The House Energy & Commerce Committee Republican leadership wants input on how and whether the FCC should regulate edge providers.

That was one of the questions teed up in the third in a series of white papersthe committee is issuing as part of its review and planned rewrite of communications law.

The latest white paper focuses on competition policy and what role the FCC should have. Among the questions for stakeholder comment is one on competition at the network level and the substitutability of various delivery mechanisms.

"Following the Verizon decision, the reach of the Commission to regulate 'edge providers' on the Internet is the subject of some disagreement," the white paper says, then asks. "How should we define competition among edge providers? What role, if any, should the Commission have to regulate edge providers," which it describes as "providers of services that are network agnostic."

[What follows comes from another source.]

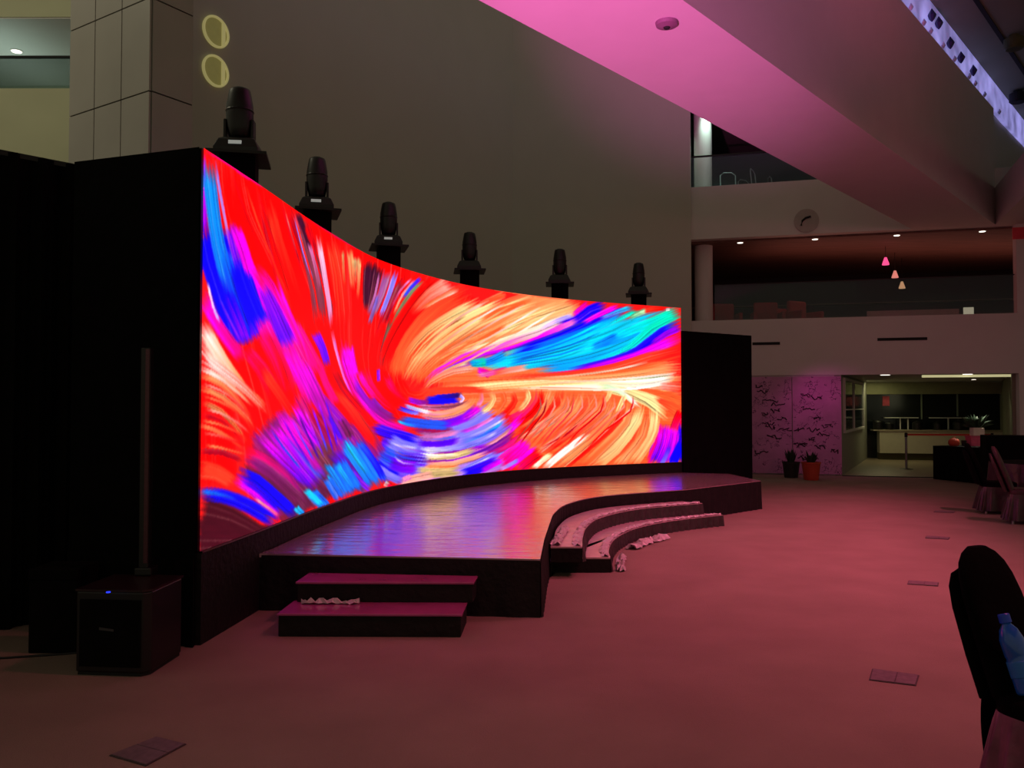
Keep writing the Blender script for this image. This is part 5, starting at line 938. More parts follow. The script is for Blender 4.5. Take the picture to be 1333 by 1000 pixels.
t = thing('screen_wing', 'black cloth-covered wing at the right end of the video wall', 'screen wing', (4, 16.5, 0))
obj('cover', pleat(rw1, rw0, 0, at(978,437,17).z, .008, .3, .35), M['black_cloth'], t, t.location)
t = thing('black_drape', 'tall black drape at the left edge of the hall', 'drape', (-4, 6.4, 0))
d0 = Vector((-5.2, 5.15)); d1 = Vector(at(106, 212, 6.88)[:2])
obj('curtain', pleat(d1, d0, 0, at(96,212,6.78).z, .03, .22, .01), M['black_cloth'], t, t.location)
obj('top_rail', MB().prism([tuple(d0), tuple(d1), tuple(d1+Vector((-.03,.04))), tuple(d0+Vector((-.03,.04)))], at(96,212,6.78).z-.03, at(96,212,6.78).z+.01), M['black_metal'], t, t.location)
# low black case by the speaker
p = onz(36, 851, 0); q = onz(97, 852, 0)
t = thing('equipment_case', 'low black case in the dark behind the column speaker', 'case', ((p.x+q.x)/2, p.y+.15, 0))
obj('body', MB().box(p.x, q.x, p.y, p.y+.3, .0, .5), M['black_cloth'], t, t.location, bevel=.01)
obj('lid', MB().box(p.x-.005, q.x+.005, p.y-.005, p.y+.305, .5, .58), M['black_cloth'], t, t.location, bevel=.01)

# ---------------------------------------------------------------- column loudspeaker
p0 = onz(98, 879, 0); p1 = onz(192, 882, 0); p2 = onz(236, 853, 0)
e1 = (p1-p0); w_ = e1.length; e1 /= w_; e2 = (p2-p1); dp = e2.length; e2 /= dp
t = thing('column_speaker', 'black column loudspeaker with boxy subwoofer beside the video wall', 'loudspeaker', (p0+p1+e2*dp)/2)
def SP(x, y, z): q = p0+e1*x+e2*y; return Vector((q.x, q.y, z))
sh = .53
b_ = [(0,.0),(w_*.92,0),(w_,.05),(w_,dp),(0,dp)]
obj('subwoofer', MB().prism([SP(x,y,0)[:2] for x, y in b_], .02, sh), M['black_plastic'], t, t.location, bevel=.012)
obj('foot_plate', MB().prism([SP(x*.96+.01,y*.96+.01,0)[:2] for x, y in b_], 0, .02), M['joint'], t, t.location)
obj('grille', MB().prism([SP(x,y,0)[:2] for x, y in ((.03,-.012),(w_*.9,-.012),(w_*.9,0),(.03,0))], .06, sh-.05), M['black_cloth'], t, t.location)
obj('top_lip', MB().prism([SP(x,y,0)[:2] for x, y in ((-.005,-.005),(w_*.92,-.005),(w_+.008,.05),(w_+.008,dp+.005),(-.005,dp+.005))], sh, sh+.014), mat('lip_plastic', (40,20,26), .3, noise=.1), t, t.location)
lp = onz(141, 770, sh+.02); 
obj('status_lamp', MB().lathe([(.013,0),(.013,.006)], (lp.x, lp.y, sh+.012), 12), mat('blue_led', (30,50,255), .4, emis=(40,60,255), estr=1.5), t, t.location)
lg = MB(); q0 = SP(w_*.36, -.016, .30); 
lg.add([SP(w_*.34,-.016,.292), SP(w_*.54,-.016,.284), SP(w_*.54,-.016,.298), SP(w_*.34,-.016,.308), SP(w_*.34,-.012,.292), SP(w_*.54,-.012,.284), SP(w_*.54,-.012,.298), SP(w_*.34,-.012,.308)], [(0,1,2,3),(7,6,5,4),(0,4,5,1),(1,5,6,2),(2,6,7,3),(3,7,4,0)])
obj('badge', lg, mat('grey_badge', (60,60,64), .4, noise=.1), t, t.location)
cp_ = onz(190, 742, sh+.05); cp_ = Vector((cp_.x, cp_.y, 0)); cY = cp_.y; 
ztop = at(190, 453, cY).z
obj('column_array', MB().box(cp_.x-.045, cp_.x+.02, cp_.y-.02, cp_.y+.05, sh+.014, ztop), M['black_plastic'], t, t.location, bevel=.008)
obj('column_grille', MB().box(cp_.x-.008, cp_.x+.018, cp_.y-.026, cp_.y-.02, sh+.1, ztop-.01), mat('grille_metal', (92,58,66), .35, metal=.7, noise=.1, nscale=60), t, t.location)
obj('column_foot', MB().box(cp_.x-.065, cp_.x+.05, cp_.y-.04, cp_.y+.09, sh+.014, sh+.07), M['black_plastic'], t, t.location, bevel=.01)

# ---------------------------------------------------------------- stage
st = thing('stage', 'low curved stage covered in glossy plastic film before the video wall', 'stage', (.2, 10.5, 0))
Cs = [tuple(p) for p in offset(C_, -.03)[::8] if p[1] > 7.12]
fr_pts = [(0.228,6.87),(.30,7.9),(.40,9.0),(.50,9.9),(.75,10.9),(1.32,11.8),(2.6,12.65),(4.15,14.15)]
curve_front = crom(fr_pts[2:7], 6)
front = [(0.228,6.87),(.30,7.9)]+[tuple(p) for p in curve_front]+[(4.15,14.15)]
outline = [(-2.14,7.12)]+[(-2.05,7.13)]+front+[(4.0,15.6),(3.3,15.85)]+Cs[::-1]
ZS = .47
def inset(poly, dz): return poly
obj('skirt', MB().prism(outline, 0, ZS-.03), M['black_skirt'], st, st.location)
obj('deck', MB().prism(outline, ZS-.03, ZS), M['film'], st, st.location)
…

The Verizon decision was the U.S. Court of Appeals for the D.C. Circuit's decision to remand the FCC's no-blocking and non-unreasonable discrimination rules back to the commission for better legal justification. The court indicated that the FCC could use its mandate to insure the deployment of advanced services to all Americans in a reasonable and timely fashion to regulate whatever it concluded was an impediment to that statutory mandate.

The issue the white paper raises is whether edge providers are also potentially subject to that regulation (for example, would paid priority in a search engine's rankings be something that impedes the "virtuous cycle" of unfettered access to content that the FCC is pledging to preserve through new open Internet rules).

Other issues the committee wants to get comment on include whether the FCC should be "transitioned" into an enforcement agency on the model of the Federal Trade Commission or retain its broad rulemaking authority and whether, given the change in the competitive marketplace for networks and services, the Communications Act should require periodic reauthorization as an opportunity to reevaluate it and individual provisions.

The white papers are part of a year-long review that is intended to inform an effort next year to revamp the 1996 Telecommunications Act.

While the paper focuses on the FCC's role in competition policy, the committee is looking for any aspect of competition policy related to updating the act.